The scheme, which will disburse the $10 million over three years, will subsidise up to half of the expenses incurred by international film companies during their shoots here.

"India is among Singapore's top 10 visitor-generating markets … (and) promises great potential to the tourism sector. The Indian film industry is also one of the most dynamic, prolific and illustrious in the world and has a wide international reach beyond India," STB's brand management director Bill Ang told Today.

"We are always keen to work with quality productions which are aired in our key target markets and which showcase Singapore as a fun and unique destination."

Latest statistics from STB show that visitor arrivals from India grew by 24 per cent for the month of September, as compared to last year.

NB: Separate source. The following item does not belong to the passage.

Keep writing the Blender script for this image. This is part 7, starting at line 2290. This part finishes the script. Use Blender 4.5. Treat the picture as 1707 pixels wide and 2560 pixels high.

The top five visitor-generating markets for September were Indonesia, China, Australia, Japan and Malaysia.

Mr Ang said that several film companies in various overseas markets have indicated strong interest in the scheme. So far, STB has approved nine projects, with a few more under evaluation.

These projects, which must showcase Singapore in positive light, are for distribution in Europe, China, India and South-east Asia.

STB has previously worked with major international networks like MTV, CNN and National Geographic to create programmes that build awareness of Singapore as an attractive destination. Its regional offices have also collaborated with national networks in their respective countries, such as China's Sun TV and India's Zee TV, on programmes such as travelogues and game shows.

Using entertainment culture to attract tourists is not a strategy unique to Singapore. One needs only to turn to South Korea to witness the phenomenal effects that its entertainment stars, who are fervently embraced across the region, have had on its tourism industry.

Popular culture has become big business in South Korea, with more than 100 million followers in Asia of its programmes and music, and a fast-growing cultural industry worth $122 million last year.

Tour packages themed around its popular dramas, such as Winter Sonata, were snapped up by avid fans flocking to visit these filming locations. Tourist arrivals increased by more than 40 per cent in the first eight months of last year, as compared to the same period in 2003.

When asked to assess the impact of STB's one-year-old film scheme, Mr Ang said it was "still too early" to determine the impact on Singapore's image as a destination because some of these projects have either just completed filming or are still in the production stage.

He added: "Our officers in international officers are always on the look-out for opportunities to attract film-makers to Singapore and have been actively meeting up with the film industry in their respective markets to share the scheme with film-makers and producers."